*TASK OBJECTIVE:* Extract each line of the data below exactly as written.

— Start SOURCE DATA —

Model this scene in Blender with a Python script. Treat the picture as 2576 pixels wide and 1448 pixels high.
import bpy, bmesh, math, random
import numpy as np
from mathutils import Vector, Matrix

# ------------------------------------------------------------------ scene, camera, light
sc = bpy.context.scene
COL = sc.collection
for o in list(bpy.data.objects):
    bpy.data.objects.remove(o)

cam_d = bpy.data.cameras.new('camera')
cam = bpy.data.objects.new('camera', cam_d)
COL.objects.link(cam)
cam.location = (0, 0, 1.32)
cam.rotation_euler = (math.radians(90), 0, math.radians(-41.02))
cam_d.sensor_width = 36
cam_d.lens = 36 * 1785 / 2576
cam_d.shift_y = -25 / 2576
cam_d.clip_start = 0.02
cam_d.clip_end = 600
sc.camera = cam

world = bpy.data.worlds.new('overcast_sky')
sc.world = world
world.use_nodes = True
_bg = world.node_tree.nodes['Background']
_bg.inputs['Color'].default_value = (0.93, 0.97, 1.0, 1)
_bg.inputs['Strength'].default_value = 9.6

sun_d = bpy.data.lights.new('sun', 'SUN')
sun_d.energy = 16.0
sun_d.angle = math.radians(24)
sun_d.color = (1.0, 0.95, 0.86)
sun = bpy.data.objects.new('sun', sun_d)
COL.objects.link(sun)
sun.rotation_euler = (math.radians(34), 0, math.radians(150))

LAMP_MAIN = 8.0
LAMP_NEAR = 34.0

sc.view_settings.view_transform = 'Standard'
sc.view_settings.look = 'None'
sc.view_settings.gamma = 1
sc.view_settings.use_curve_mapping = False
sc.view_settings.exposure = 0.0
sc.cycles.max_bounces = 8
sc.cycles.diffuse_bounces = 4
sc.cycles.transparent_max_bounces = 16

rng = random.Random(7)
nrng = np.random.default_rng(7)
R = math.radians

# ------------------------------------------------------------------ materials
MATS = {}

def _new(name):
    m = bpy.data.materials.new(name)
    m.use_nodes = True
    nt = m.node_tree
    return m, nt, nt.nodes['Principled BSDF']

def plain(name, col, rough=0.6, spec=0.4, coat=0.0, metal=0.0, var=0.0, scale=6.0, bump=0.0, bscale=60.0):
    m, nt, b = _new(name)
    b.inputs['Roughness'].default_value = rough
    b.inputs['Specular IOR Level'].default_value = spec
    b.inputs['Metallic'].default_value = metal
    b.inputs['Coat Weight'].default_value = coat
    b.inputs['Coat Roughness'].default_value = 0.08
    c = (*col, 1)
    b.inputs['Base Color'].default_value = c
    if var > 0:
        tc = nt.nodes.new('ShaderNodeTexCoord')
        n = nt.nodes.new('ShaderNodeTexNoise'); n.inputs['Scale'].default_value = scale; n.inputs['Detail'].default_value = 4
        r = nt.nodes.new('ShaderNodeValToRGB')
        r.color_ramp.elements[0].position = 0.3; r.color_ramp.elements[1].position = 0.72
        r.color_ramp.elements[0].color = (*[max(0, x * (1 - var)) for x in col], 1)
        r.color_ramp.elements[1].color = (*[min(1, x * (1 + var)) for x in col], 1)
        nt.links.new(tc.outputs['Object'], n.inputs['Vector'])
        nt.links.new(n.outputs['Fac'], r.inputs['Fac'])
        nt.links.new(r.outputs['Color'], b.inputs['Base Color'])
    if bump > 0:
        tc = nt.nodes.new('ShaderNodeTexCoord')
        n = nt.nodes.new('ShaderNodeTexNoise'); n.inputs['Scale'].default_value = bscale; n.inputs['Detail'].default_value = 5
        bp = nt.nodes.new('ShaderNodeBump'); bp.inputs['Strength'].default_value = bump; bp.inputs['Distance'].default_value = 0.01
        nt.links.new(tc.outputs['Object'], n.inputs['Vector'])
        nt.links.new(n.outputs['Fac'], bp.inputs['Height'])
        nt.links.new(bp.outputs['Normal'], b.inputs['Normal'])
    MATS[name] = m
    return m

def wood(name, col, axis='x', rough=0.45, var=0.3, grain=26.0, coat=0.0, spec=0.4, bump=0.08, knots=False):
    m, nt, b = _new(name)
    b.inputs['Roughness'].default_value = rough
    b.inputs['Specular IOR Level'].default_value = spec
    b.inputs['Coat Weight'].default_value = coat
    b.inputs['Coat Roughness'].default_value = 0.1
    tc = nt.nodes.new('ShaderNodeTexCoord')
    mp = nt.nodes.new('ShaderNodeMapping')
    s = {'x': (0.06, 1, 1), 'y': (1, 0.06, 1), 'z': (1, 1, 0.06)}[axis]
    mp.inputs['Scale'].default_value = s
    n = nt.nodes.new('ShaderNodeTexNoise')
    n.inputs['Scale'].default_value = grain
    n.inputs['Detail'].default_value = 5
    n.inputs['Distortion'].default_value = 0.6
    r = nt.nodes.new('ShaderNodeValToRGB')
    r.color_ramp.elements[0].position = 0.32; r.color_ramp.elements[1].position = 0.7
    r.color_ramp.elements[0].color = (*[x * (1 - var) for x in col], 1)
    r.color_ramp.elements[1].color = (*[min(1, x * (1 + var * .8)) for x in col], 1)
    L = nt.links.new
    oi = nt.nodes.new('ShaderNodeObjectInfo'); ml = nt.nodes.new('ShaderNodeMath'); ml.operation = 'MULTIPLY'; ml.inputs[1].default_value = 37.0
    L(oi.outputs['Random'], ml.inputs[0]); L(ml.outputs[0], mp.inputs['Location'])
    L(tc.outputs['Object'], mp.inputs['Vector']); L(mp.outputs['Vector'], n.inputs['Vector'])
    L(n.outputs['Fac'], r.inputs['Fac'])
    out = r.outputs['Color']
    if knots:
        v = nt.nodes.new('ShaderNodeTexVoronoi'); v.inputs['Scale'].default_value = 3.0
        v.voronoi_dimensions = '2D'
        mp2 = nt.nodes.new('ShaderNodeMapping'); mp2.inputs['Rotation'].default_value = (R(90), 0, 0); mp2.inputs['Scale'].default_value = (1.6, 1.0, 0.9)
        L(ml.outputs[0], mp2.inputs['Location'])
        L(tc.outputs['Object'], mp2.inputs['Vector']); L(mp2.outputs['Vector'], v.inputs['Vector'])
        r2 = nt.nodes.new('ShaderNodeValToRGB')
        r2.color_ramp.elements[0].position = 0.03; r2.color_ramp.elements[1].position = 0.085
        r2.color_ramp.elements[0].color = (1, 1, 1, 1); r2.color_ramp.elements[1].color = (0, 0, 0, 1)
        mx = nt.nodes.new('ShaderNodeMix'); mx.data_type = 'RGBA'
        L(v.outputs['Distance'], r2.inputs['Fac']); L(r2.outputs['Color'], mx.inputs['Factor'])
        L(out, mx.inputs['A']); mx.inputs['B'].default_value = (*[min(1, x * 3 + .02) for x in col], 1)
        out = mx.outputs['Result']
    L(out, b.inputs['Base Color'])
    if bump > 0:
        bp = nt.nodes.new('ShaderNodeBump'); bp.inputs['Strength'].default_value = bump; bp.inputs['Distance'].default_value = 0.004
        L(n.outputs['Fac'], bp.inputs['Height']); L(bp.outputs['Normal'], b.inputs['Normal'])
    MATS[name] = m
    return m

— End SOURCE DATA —

*SOLUTION:*
Model this scene in Blender with a Python script. Treat the picture as 2576 pixels wide and 1448 pixels high.
import bpy, bmesh, math, random
import numpy as np
from mathutils import Vector, Matrix

# ------------------------------------------------------------------ scene, camera, light
sc = bpy.context.scene
COL = sc.collection
for o in list(bpy.data.objects):
    bpy.data.objects.remove(o)

cam_d = bpy.data.cameras.new('camera')
cam = bpy.data.objects.new('camera', cam_d)
COL.objects.link(cam)
cam.location = (0, 0, 1.32)
cam.rotation_euler = (math.radians(90), 0, math.radians(-41.02))
cam_d.sensor_width = 36
cam_d.lens = 36 * 1785 / 2576
cam_d.shift_y = -25 / 2576
cam_d.clip_start = 0.02
cam_d.clip_end = 600
sc.camera = cam

world = bpy.data.worlds.new('overcast_sky')
sc.world = world
world.use_nodes = True
_bg = world.node_tree.nodes['Background']
_bg.inputs['Color'].default_value = (0.93, 0.97, 1.0, 1)
_bg.inputs['Strength'].default_value = 9.6

sun_d = bpy.data.lights.new('sun', 'SUN')
sun_d.energy = 16.0
sun_d.angle = math.radians(24)
sun_d.color = (1.0, 0.95, 0.86)
sun = bpy.data.objects.new('sun', sun_d)
COL.objects.link(sun)
sun.rotation_euler = (math.radians(34), 0, math.radians(150))

LAMP_MAIN = 8.0
LAMP_NEAR = 34.0

sc.view_settings.view_transform = 'Standard'
sc.view_settings.look = 'None'
sc.view_settings.gamma = 1
sc.view_settings.use_curve_mapping = False
sc.view_settings.exposure = 0.0
sc.cycles.max_bounces = 8
sc.cycles.diffuse_bounces = 4
sc.cycles.transparent_max_bounces = 16

rng = random.Random(7)
nrng = np.random.default_rng(7)
R = math.radians

# ------------------------------------------------------------------ materials
MATS = {}

def _new(name):
    m = bpy.data.materials.new(name)
    m.use_nodes = True
    nt = m.node_tree
    return m, nt, nt.nodes['Principled BSDF']

def plain(name, col, rough=0.6, spec=0.4, coat=0.0, metal=0.0, var=0.0, scale=6.0, bump=0.0, bscale=60.0):
    m, nt, b = _new(name)
    b.inputs['Roughness'].default_value = rough
    b.inputs['Specular IOR Level'].default_value = spec
    b.inputs['Metallic'].default_value = metal
    b.inputs['Coat Weight'].default_value = coat
    b.inputs['Coat Roughness'].default_value = 0.08
    c = (*col, 1)
    b.inputs['Base Color'].default_value = c
    if var > 0:
        tc = nt.nodes.new('ShaderNodeTexCoord')
        n = nt.nodes.new('ShaderNodeTexNoise'); n.inputs['Scale'].default_value = scale; n.inputs['Detail'].default_value = 4
        r = nt.nodes.new('ShaderNodeValToRGB')
        r.color_ramp.elements[0].position = 0.3; r.color_ramp.elements[1].position = 0.72
        r.color_ramp.elements[0].color = (*[max(0, x * (1 - var)) for x in col], 1)
        r.color_ramp.elements[1].color = (*[min(1, x * (1 + var)) for x in col], 1)
        nt.links.new(tc.outputs['Object'], n.inputs['Vector'])
        nt.links.new(n.outputs['Fac'], r.inputs['Fac'])
        nt.links.new(r.outputs['Color'], b.inputs['Base Color'])
    if bump > 0:
        tc = nt.nodes.new('ShaderNodeTexCoord')
        n = nt.nodes.new('ShaderNodeTexNoise'); n.inputs['Scale'].default_value = bscale; n.inputs['Detail'].default_value = 5
        bp = nt.nodes.new('ShaderNodeBump'); bp.inputs['Strength'].default_value = bump; bp.inputs['Distance'].default_value = 0.01
        nt.links.new(tc.outputs['Object'], n.inputs['Vector'])
        nt.links.new(n.outputs['Fac'], bp.inputs['Height'])
        nt.links.new(bp.outputs['Normal'], b.inputs['Normal'])
    MATS[name] = m
    return m

def wood(name, col, axis='x', rough=0.45, var=0.3, grain=26.0, coat=0.0, spec=0.4, bump=0.08, knots=False):
    m, nt, b = _new(name)
    b.inputs['Roughness'].default_value = rough
    b.inputs['Specular IOR Level'].default_value = spec
    b.inputs['Coat Weight'].default_value = coat
    b.inputs['Coat Roughness'].default_value = 0.1
    tc = nt.nodes.new('ShaderNodeTexCoord')
    mp = nt.nodes.new('ShaderNodeMapping')
    s = {'x': (0.06, 1, 1), 'y': (1, 0.06, 1), 'z': (1, 1, 0.06)}[axis]
    mp.inputs['Scale'].default_value = s
    n = nt.nodes.new('ShaderNodeTexNoise')
    n.inputs['Scale'].default_value = grain
    n.inputs['Detail'].default_value = 5
    n.inputs['Distortion'].default_value = 0.6
    r = nt.nodes.new('ShaderNodeValToRGB')
    r.color_ramp.elements[0].position = 0.32; r.color_ramp.elements[1].position = 0.7
    r.color_ramp.elements[0].color = (*[x * (1 - var) for x in col], 1)
    r.color_ramp.elements[1].color = (*[min(1, x * (1 + var * .8)) for x in col], 1)
    L = nt.links.new
    oi = nt.nodes.new('ShaderNodeObjectInfo'); ml = nt.nodes.new('ShaderNodeMath'); ml.operation = 'MULTIPLY'; ml.inputs[1].default_value = 37.0
    L(oi.outputs['Random'], ml.inputs[0]); L(ml.outputs[0], mp.inputs['Location'])
    L(tc.outputs['Object'], mp.inputs['Vector']); L(mp.outputs['Vector'], n.inputs['Vector'])
    L(n.outputs['Fac'], r.inputs['Fac'])
    out = r.outputs['Color']
    if knots:
        v = nt.nodes.new('ShaderNodeTexVoronoi'); v.inputs['Scale'].default_value = 3.0
        v.voronoi_dimensions = '2D'
        mp2 = nt.nodes.new('ShaderNodeMapping'); mp2.inputs['Rotation'].default_value = (R(90), 0, 0); mp2.inputs['Scale'].default_value = (1.6, 1.0, 0.9)
        L(ml.outputs[0], mp2.inputs['Location'])
        L(tc.outputs['Object'], mp2.inputs['Vector']); L(mp2.outputs['Vector'], v.inputs['Vector'])
        r2 = nt.nodes.new('ShaderNodeValToRGB')
        r2.color_ramp.elements[0].position = 0.03; r2.color_ramp.elements[1].position = 0.085
        r2.color_ramp.elements[0].color = (1, 1, 1, 1); r2.color_ramp.elements[1].color = (0, 0, 0, 1)
        mx = nt.nodes.new('ShaderNodeMix'); mx.data_type = 'RGBA'
        L(v.outputs['Distance'], r2.inputs['Fac']); L(r2.outputs['Color'], mx.inputs['Factor'])
        L(out, mx.inputs['A']); mx.inputs['B'].default_value = (*[min(1, x * 3 + .02) for x in col], 1)
        out = mx.outputs['Result']
    L(out, b.inputs['Base Color'])
    if bump > 0:
        bp = nt.nodes.new('ShaderNodeBump'); bp.inputs['Strength'].default_value = bump; bp.inputs['Distance'].default_value = 0.004
        L(n.outputs['Fac'], bp.inputs['Height']); L(bp.outputs['Normal'], b.inputs['Normal'])
    MATS[name] = m
    return m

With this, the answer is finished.